_Records for processing_

┌────────

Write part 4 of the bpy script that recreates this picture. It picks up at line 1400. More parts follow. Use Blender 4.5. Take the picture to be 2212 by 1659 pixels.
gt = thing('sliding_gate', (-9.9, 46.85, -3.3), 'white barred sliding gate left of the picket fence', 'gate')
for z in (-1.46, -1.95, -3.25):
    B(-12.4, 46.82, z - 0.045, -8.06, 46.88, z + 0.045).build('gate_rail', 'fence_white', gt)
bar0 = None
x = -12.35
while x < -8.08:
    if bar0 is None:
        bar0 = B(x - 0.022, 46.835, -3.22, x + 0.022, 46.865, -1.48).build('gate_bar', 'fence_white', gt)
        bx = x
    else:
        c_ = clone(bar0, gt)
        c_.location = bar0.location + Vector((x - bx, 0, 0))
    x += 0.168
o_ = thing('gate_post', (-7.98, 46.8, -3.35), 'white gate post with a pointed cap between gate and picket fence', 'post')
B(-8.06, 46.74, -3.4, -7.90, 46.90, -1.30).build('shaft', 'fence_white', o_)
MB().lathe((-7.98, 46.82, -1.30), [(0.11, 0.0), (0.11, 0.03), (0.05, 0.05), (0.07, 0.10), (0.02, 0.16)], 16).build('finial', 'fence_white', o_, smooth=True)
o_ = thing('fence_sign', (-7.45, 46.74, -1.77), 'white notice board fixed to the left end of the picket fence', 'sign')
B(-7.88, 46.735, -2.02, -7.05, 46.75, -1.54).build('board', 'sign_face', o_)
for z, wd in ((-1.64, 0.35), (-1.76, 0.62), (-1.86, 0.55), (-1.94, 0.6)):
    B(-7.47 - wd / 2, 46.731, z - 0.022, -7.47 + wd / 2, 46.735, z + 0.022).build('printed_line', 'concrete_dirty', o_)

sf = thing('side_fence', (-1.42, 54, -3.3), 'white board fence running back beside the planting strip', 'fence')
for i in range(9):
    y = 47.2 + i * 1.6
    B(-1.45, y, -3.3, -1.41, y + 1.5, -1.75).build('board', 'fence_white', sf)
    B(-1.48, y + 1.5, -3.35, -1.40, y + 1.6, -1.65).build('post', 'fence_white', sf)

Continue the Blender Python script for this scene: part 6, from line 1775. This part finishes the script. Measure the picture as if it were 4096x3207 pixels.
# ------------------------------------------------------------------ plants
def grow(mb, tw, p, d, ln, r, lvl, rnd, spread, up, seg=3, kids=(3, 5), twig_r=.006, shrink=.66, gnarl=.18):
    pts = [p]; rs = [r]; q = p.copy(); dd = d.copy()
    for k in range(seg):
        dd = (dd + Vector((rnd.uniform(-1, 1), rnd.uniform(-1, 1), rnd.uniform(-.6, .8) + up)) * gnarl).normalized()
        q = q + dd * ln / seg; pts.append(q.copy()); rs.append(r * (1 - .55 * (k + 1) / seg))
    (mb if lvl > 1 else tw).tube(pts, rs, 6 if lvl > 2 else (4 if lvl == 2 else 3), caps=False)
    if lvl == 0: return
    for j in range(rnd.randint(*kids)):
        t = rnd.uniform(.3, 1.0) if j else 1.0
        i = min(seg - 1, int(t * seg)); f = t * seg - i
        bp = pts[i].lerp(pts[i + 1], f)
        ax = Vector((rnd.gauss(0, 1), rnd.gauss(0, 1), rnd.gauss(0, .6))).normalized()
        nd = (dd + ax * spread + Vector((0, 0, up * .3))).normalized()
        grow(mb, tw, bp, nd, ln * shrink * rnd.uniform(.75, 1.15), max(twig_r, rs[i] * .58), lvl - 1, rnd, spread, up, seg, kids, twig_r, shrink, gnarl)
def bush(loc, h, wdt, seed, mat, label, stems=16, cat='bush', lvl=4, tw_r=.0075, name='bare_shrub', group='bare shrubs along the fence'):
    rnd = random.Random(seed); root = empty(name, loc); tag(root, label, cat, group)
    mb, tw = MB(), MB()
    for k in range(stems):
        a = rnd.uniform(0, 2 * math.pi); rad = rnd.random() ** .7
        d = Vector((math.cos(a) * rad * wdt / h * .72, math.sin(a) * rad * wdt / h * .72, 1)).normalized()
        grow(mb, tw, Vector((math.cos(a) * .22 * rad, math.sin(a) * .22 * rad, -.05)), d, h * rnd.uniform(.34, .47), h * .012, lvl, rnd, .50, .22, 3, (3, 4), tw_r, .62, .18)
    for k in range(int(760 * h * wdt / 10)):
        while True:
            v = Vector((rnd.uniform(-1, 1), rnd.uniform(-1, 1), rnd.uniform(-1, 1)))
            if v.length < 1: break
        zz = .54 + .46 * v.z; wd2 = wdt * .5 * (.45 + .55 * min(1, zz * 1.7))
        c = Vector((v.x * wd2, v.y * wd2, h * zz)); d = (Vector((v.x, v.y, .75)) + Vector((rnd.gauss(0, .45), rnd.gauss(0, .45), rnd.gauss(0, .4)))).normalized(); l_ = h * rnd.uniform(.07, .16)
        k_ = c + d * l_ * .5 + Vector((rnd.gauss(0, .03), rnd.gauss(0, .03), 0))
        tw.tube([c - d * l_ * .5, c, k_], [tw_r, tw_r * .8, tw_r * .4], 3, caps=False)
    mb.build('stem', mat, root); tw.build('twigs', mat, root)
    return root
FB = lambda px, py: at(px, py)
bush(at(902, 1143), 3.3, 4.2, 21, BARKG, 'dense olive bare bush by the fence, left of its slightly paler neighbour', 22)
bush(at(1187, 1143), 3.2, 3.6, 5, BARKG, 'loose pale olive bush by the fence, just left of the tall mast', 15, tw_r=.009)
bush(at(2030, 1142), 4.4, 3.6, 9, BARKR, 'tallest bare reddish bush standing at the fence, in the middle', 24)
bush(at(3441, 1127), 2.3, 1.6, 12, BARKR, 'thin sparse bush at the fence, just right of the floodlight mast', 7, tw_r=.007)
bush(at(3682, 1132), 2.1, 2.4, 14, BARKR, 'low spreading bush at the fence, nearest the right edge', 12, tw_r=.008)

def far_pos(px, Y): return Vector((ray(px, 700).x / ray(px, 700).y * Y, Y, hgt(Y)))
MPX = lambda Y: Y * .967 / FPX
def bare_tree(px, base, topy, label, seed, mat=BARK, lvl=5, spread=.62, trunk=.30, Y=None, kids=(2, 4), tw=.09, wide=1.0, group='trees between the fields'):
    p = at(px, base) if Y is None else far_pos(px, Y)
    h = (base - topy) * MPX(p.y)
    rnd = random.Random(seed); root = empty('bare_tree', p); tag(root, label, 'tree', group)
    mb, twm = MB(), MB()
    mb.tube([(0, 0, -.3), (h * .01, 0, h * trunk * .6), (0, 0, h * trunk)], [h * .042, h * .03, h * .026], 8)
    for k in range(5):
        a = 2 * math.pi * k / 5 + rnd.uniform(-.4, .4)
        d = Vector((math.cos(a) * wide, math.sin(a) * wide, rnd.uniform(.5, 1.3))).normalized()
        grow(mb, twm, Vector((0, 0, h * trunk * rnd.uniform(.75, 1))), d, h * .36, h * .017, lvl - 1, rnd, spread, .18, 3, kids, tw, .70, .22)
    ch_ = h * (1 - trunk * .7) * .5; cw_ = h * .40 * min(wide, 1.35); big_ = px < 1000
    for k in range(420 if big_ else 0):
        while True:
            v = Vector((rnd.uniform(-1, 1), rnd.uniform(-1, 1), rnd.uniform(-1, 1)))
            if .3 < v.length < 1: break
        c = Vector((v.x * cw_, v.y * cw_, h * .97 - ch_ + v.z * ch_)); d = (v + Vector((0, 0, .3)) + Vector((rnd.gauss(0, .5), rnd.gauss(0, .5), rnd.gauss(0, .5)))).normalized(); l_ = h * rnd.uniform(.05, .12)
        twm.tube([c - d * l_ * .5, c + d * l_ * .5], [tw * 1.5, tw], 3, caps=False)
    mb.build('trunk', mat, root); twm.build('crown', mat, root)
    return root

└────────

_Task prompt_
Extract every line above containing the word "script".

_Solution to this task_
Write part 4 of the bpy script that recreates this picture. It picks up at line 1400. More parts follow. Use Blender 4.5. Take the picture to be 2212 by 1659 pixels.
Continue the Blender Python script for this scene: part 6, from line 1775. This part finishes the script. Measure the picture as if it were 4096x3207 pixels.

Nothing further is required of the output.